Thursday at 3:15 I walked out of my last class and realized I was hungry. Then I remembered something about a Media, War & Conflict conference that was free for students and included dinner. Found that sign-up table and got my nametag, werd.

In between brutally long stretches at the library, I checked it out. Actually, I took one look around the business casual room and nearly ducked out. But a woman came up to me and said, “You look about as lost as I feel,” and picked out a table for us to sit at.

The keynote speaker was David Zurawik, a television critic for the Balitmore Sun. He talked about the way media got swept away after 9/11 and was not critical enough of the entry into Iraq.

I never made the connection between the “Countdown to the War in Iraq” ticker (during Saddam's two-day ultimatum) and the Countdown to the Oscars, or the Super Bowl. I mean, I knew TV news was a joke, but...

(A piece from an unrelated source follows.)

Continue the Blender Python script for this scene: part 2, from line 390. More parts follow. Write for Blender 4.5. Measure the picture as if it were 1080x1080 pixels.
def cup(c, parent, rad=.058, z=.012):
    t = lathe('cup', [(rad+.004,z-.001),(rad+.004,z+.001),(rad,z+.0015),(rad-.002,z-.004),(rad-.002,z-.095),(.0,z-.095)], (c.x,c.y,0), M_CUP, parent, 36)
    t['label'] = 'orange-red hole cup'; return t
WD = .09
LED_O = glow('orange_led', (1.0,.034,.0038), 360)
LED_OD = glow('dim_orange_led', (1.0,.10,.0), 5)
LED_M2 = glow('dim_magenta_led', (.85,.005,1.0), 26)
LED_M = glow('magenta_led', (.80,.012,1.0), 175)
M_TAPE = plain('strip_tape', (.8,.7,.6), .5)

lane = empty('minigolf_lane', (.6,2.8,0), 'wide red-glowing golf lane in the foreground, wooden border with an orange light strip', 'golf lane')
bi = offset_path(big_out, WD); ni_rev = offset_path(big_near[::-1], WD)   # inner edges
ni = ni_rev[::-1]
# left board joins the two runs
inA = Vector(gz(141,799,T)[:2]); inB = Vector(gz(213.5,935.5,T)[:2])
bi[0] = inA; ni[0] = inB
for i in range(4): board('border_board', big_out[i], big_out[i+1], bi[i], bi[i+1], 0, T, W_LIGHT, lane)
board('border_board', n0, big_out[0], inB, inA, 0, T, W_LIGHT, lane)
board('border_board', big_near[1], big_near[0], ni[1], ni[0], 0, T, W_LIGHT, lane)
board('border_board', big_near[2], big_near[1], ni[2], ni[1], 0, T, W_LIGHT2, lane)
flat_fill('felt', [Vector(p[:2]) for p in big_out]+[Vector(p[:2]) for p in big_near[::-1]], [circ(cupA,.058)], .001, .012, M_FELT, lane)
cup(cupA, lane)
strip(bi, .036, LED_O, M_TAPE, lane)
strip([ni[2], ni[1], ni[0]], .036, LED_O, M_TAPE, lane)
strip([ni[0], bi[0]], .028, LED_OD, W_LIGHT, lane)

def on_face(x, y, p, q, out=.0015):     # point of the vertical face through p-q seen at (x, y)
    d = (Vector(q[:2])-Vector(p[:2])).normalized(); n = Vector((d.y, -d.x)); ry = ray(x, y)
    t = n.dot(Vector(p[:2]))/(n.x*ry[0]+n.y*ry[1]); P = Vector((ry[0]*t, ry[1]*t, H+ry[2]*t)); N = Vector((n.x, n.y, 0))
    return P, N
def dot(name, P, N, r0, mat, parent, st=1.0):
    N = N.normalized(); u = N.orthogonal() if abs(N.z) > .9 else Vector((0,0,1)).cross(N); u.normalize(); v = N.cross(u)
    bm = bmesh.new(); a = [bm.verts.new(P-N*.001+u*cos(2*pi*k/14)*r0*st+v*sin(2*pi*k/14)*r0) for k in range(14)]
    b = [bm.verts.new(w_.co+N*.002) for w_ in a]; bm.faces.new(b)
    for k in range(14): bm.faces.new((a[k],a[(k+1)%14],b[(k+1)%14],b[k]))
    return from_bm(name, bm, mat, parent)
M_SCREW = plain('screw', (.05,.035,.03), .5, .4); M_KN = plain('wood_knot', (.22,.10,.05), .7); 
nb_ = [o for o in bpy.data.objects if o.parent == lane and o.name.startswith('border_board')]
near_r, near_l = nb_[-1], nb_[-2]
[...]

While I had fun hobnobbing with media analysts and experts, professors at other universities and various intellectuals, I don't think I want to be one. If I say in Communication, I'll be a reporter, maybe an editor, for a hard news print medium. If I go grad school, it'll be for African history.

And that free dinner was delicious, yo.

I have another Western Civ project due next week, which is rather lame. But, I found this really gorgeous copy of Dante's Inferno, translated and illustrated by Tom Phillips. Every right-hand page is a full illustration, and they are fabulous. It reminds me of Italian visual poetry, and makes the whole thing less painful.

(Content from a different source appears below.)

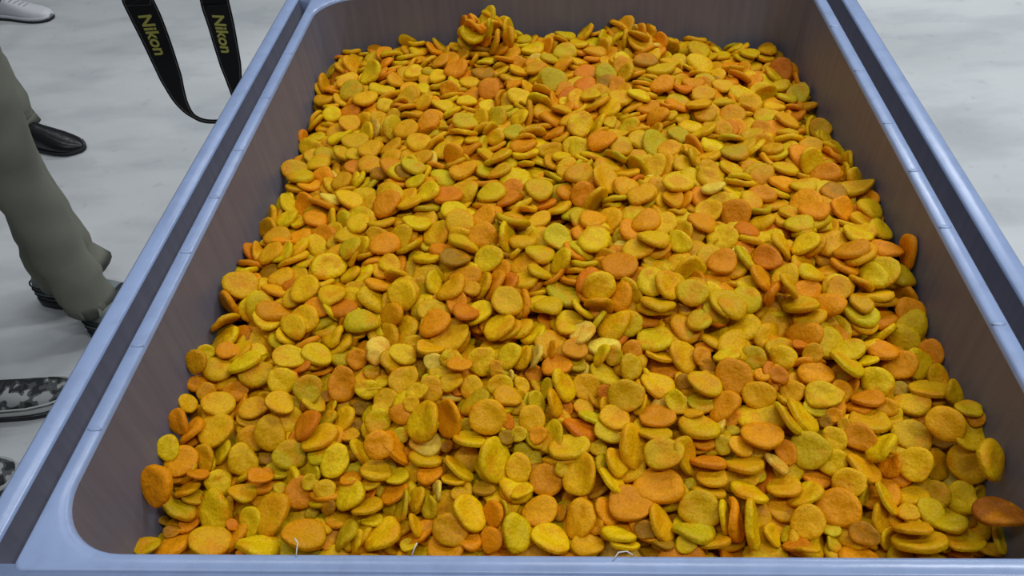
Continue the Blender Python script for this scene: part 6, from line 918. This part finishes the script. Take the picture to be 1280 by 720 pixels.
372 393 -168 38 10 -3 8 41 2  434 372 -196 0 17 36 0 42 3  -399 433 -159 5 30 25 3 42 2  -358 462 -158 30 7 -9 -24 48 1  -285 459 -160 -4 39 8 6 38 3
-176 382 -160 28 8 -4 27 40 1  -233 381 -149 39 -1 6 1 42 0  -113 452 -154 1 -9 39 -3 41 1  -81 457 -142 -2 28 27 8 49 1  -40 457 -145 39 -7 -2 -8 52 0
6 395 -149 4 -6 4 39 43 2  97 364 -165 5 -1 35 19 40 1  158 390 -151 8 -19 10 33 40 0  175 454 -149 11 2 6 38 46 1  258 452 -160 35 7 11 14 43 3
312 464 -150 5 39 6 2 51 0  307 366 -172 38 12 -1 3 44 3  438 373 -174 11 -14 -15 33 44 0  -435 525 -148 22 4 -1 33 45 3  -380 482 -157 -7 35 18 3 39 3
-313 458 -155 0 33 -23 0 42 0  -209 449 -156 0 39 7 5 47 3  -169 495 -139 7 -17 35 -1 40 3  -156 496 -143 29 7 -6 -26 43 1  -72 527 -136 -8 -9 38 1 46 0
-114 437 -143 35 -2 -2 20 49 1  41 498 -138 -20 8 -5 33 44 0  70 493 -137 37 -8 5 11 45 2  155 498 -143 -9 5 2 39 51 1  193 502 -143 21 2 -1 34 45 1
262 452 -152 -17 10 -7 34 53 1  317 512 -137 32 -22 -1 9 49 1  344 500 -142 3 39 2 6 48 0  415 487 -152 2 40 5 2 40 2  -430 528 -132 7 10 38 5 47 1
-337 517 -144 -1 -4 39 -8 44 1  -302 518 -140 7 -14 -13 34 48 2  -212 590 -121 3 13 36 10 42 1  -176 571 -117 15 -5 7 36 47 2  -160 570 -124 39 -8 -2 0 44 0
-173 529 -130 -1 -14 36 9 45 0  -48 572 -109 -5 -17 36 2 45 1  55 523 -133 -13 22 -7 30 48 1  51 586 -120 27 -12 4 27 41 1  120 494 -132 0 -11 -7 38 45 0
211 531 -130 -9 29 24 9 42 0  210 480 -142 23 9 -2 31 47 2  319 500 -152 -13 -2 37 5 37 3  371 546 -122 3 29 -27 1 47 1  432 596 -123 0 32 24 0 38 1
-433 597 -130 -15 35 -3 12 45 1  -358 529 -143 35 -4 -13 -13 39 1  -282 593 -125 -4 39 -3 7 35 0  -240 558 -135 -3 20 34 -9 43 0  -210 574 -115 38 5 -4 -11 40 0
-70 589 -102 17 -5 2 36 51 1  -125 622 -109 0 40 -3 -3 41 1  -20 561 -115 -7 31 24 -6 40 2  67 608 -108 -6 36 -16 4 44 1  79 523 -124 -3 40 -2 2 44 0
105 567 -118 36 0 7 -15 41 0  132 584 -113 32 13 -8 18 34 1  291 591 -128 -7 38 8 4 36 3  293 568 -131 2 31 -21 13 44 1  378 623 -122 -8 -3 37 11 44 3
437 565 -139 -7 35 16 -7 36 2  -432 697 -105 -2 38 -6 10 45 1  -420 623 -119 18 2 -6 35 53 2  -265 561 -123 5 -6 -3 39 45 1  -223 633 -107 -1 11 38 -4 47 0
-218 678 -91 34 3 10 18 42 3  -153 573 -107 39 -8 0 0 50 1  -60 663 -96 16 -1 5 36 44 2  -56 698 -87 6 35 17 4 40 3  33 687 -85 6 32 24 3 44 2
103 616 -111 30 8 14 21 48 2  180 625 -104 0 37 16 -2 48 1  242 629 -112 -9 34 -18 8 42 2  272 585 -121 23 1 12 -30 42 3  296 684 -92 -3 -15 -10 35 48 1
380 670 -109 11 18 33 -9 43 0  437 614 -133 -9 36 -10 12 39 2  -390 749 -90 31 8 13 -20 47 2  -333 710 -85 36 8 -1 -16 46 3  -281 698 -90 18 -12 -2 34 46 2
-273 735 -76 -1 -8 39 -3 41 0  -209 723 -80 -11 35 -9 12 45 2  -150 700 -75 -17 -6 1 36 44 0  -69 698 -81 38 -3 -7 12 47 1  -9 730 -73 27 -4 -4 -29 40 0
59 674 -94 40 -2 -2 -5 48 3  55 749 -64 35 18 -1 5 46 1  175 703 -81 3 -21 34 -3 37 1  223 624 -105 -1 -2 39 10 46 3  259 690 -100 35 14 10 9 45 0
297 718 -75 16 -7 4 35 48 2  366 681 -106 12 11 34 -13 42 0  391 744 -85 12 37 -10 5 52 3  -395 765 -97 35 13 10 -8 43 2  -349 697 -107 34 -14 14 -7 47 3
-289 752 -70 33 -3 -2 -22 47 2  -223 812 -72 37 3 1 -16 38 2  -194 744 -66 -1 18 33 13 46 1  -159 777 -75 8 26 -25 -14 39 3  -111 759 -72 0 39 -6 -1 35 3
-61 732 -71 25 7 -2 30 44 0  41 766 -66 6 -17 36 1 40 2  83 789 -64 36 0 -2 -18 52 0  142 750 -65 33 -1 12 -19 44 0  170 787 -73 27 -28 -11 -3 48 1
284 736 -57 -4 34 11 -18 41 1  321 771 -68 -1 9 -1 39 41 3  340 785 -82 6 1 39 -8 41 3  371 725 -77 33 -1 0 -22 35 2  -382 853 -85 -1 39 -1 10 40 0
-355 796 -88 5 38 11 3 34 2  -283 844 -68 8 20 33 6 41 0  -234 845 -66 -11 1 -4 38 45 1  -218 817 -86 12 -24 29 -7 43 0  -133 808 -64 0 39 5 -5 44 2
-145 1440 -74 -11 36 7 -11 40 3  -117 1433 -66 29 -12 -18 17 53 0  -133 1483 -72 22 -18 -14 24 41 0  -140 1438 -58 15 2 33 18 47 0  -90 1427 -56 21 23 -3 -25 42 1
-169 1469 -67 29 -23 -4 -14 46 0  -120 1467 -73 11 -3 5 38 44 1  -136 1448 -55 -17 23 28 -5 44 2  -177 1500 -63 30 9 -25 3 50 2  -91 1465 -59 21 1 -34 -4 48 1
-107 1498 -63 31 -17 11 -16 55 3  -132 1466 -61 5 20 8 33 37 1  -105 1487 -61 36 15 -11 -1 50 2  -155 1433 -46 31 7 -1 24 53 0  -138 1483 -52 30 7 3 -25 41 0
-152 1438 -38 2 24 26 -19 47 0  -125 1427 -36 -6 28 -10 26 42 1  -127 1467 -53 33 -22 -6 0 44 1  -158 1448 -35 21 24 -9 -23 44 2  -123 1498 -43 34 -12 9 -16 55 3
-153 1466 -41 23 -25 8 -19 37 1  -131 1487 -41 32 5 -16 18 50 2"""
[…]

Much as I love you, LiveJournal, I've been finding out a lot about myself just by talking over Skype. Thank you, PJ.

Last week's revelation was: I think my site in Cape Town gave me Post-Traumatic Stress Disorder, because all I really care about right now is NGO work. I'm not interested in any of my classes, even though I'm sure I would have been before, because they don't deal with grassroots leadership or community development.

This week I realized how important it is to me to have strong women around, as professors or bosses or coworkers or house mates. Last semester was freaking Strong Women Fest, and every semester at MU I've had at least one brilliant woman to look up to. This semester, not so much.

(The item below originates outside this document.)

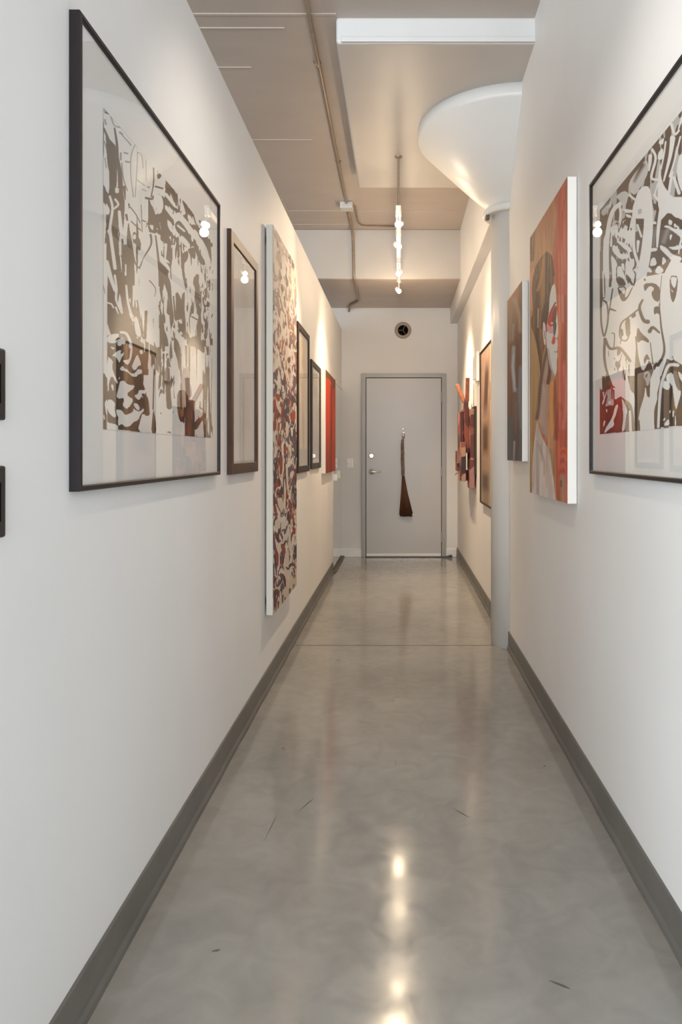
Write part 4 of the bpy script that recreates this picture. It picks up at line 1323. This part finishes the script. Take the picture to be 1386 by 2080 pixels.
    for i in range(13):
        a = math.pi * 2 * i / 12
        loop.append(((820 - 820) / k + 0.012 * math.sin(a) - 0.002, -0.004, P(0, 886)[2] + 0.036 * math.cos(a)))
    tube(bm, loop, 0.004, 8, caps=False)
    obj('hanging_loop', bm, M['twig'], b, smooth=True)

    # rubber door stop on the floor
    bm = bmesh.new()
    x0, x1 = (896 - VX) / k, (918 - VX) / k
    prof = [(x0, 0.0), (x0, 0.012), (x0 + 0.06, 0.016), (x1 - 0.02, 0.034), (x1, 0.030), (x1, 0.0)]
    a = [bm.verts.new((p[0], Y_END - 0.10, p[1])) for p in prof]
    c = [bm.verts.new((p[0], Y_END - 0.055, p[1])) for p in prof]
    for i in range(len(prof)):
        j = (i + 1) % len(prof)
        bm.faces.new((a[i], a[j], c[j], c[i]))
    bm.faces.new(a[::-1]); bm.faces.new(c)
    tag(obj('door_stop', bm, M['black']), 'small black rubber door stop on the floor at the door hinge side', 'door stop')

    # double light switch
    sx, sz = (711 - VX) / k, EYE + (VY - 941) / k
    w = thing('light_switch', 'white double switch plate on the end wall left of the grey door', 'light switch', (sx, Y_END, sz))
    obj('switch_plate', box(-0.038, 0.038, -0.008, 0.0, -0.056, 0.056, bev=0.003), M['white_plastic'], w)
    for x in (-0.017, 0.019):
        obj('switch_rocker', box(x - 0.011, x + 0.011, -0.013, -0.007, -0.032, 0.032, bev=0.002), M['white_trim'], w)
    obj('switch_screw', box(-0.020, -0.012, -0.015, -0.012, -0.010, 0.0), M['steel'], w)

    # round air valve
    vx, vz = (819 - VX) / k, EYE + (VY - 671) / k
    v = thing('air_vent', 'round tan-rimmed black air vent with three spokes above the door', 'vent', (vx, Y_END, vz))
    bm = bmesh.new()
    n = 48
    lathe(bm, [(0.060, -0.006), (0.066, -0.016), (0.085, -0.018), (0.099, -0.006), (0.100, 0.0)], n, (0, 0, 0), 'y')
    for f in [f for f in bm.faces if len(f.verts) > 4]:
        bm.faces.remove(f)
    obj('vent_rim', bm, M['vent_rim'], v, smooth=True)
    bm = bmesh.new()
    bmesh.ops.create_circle(bm, cap_ends=True, segments=n, radius=0.064, matrix=Matrix.Translation((0, -0.004, 0)) @ Matrix.Rotation(math.pi / 2, 4, 'X'))
    obj('vent_cavity', bm, M['pit'], v)
    for a in (183, 300, 68):
        bm = bmesh.new()
        q = math.radians(a)
        tube(bm, [(0, -0.012, 0), (0.062 * math.cos(q), -0.012, 0.062 * math.sin(q))], 0.0035, 6)
        obj('vent_spoke', bm, M['spoke'], v)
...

Yesterday was International Day! Had a Nutella crepe at the France table, Lechee juice at the Malaysia table, got into Chinese and Japanese calligraphy... and haunted the Pakistan, India, ASA and Saudi tables. Saba and I closed the day at the “Sweden is not Switzerland” table with Swiss chocolate, holler.

MORE library time yesterday. I'm still trying to watch the PBS FRONTLINE documentary on torture; I've put in on four times in the last week. Almost done... and it's due back at the MPL today. Jeez.

For fun I'm reading Rumours of Rain by Andre Brink. It's a bit unsettling because (as it says on the back of the book) it tries to really explain the Afrikaner psyche in the late 70s. It's the first time I've ever read a narrator-Brink use the word “kaffir.”

But one thing that does stand out to me was the way this narrator understood police brutality toward innocents, or inhumane treatment of political prisoners. He admitted it happens, but only rarely, and says apartheid as "a functional economic system" cannot be judged by the actions of a few individuals. (Other characters suggest that the whole system is rotten...)

It's the same the the present-day White House and the Pentagon explained Abu Ghraib and Guantanamo Bay-it's just a few bad apples. On August 24, 2004 James Shleisinger, a former Secretary of Defense, said in a press conference, “unauthorized sadism occurred during the night shift at Abu Ghraib,” implying that it was only one set of naughty interrogators in an isolated incident taking a shit on human rights. Hrm.

Onto a more savory topic: my dinner date with Katie. She broke out the cookbook from Africa Cafe and made peanut soup, and a salad dressing... in a water bottle. Perf.

Then we met up with Han and went to Water/Broadway streets for Spring Gallery Night. Lots of Team Cake kids were about, along with other Rando's. Free wine and beer.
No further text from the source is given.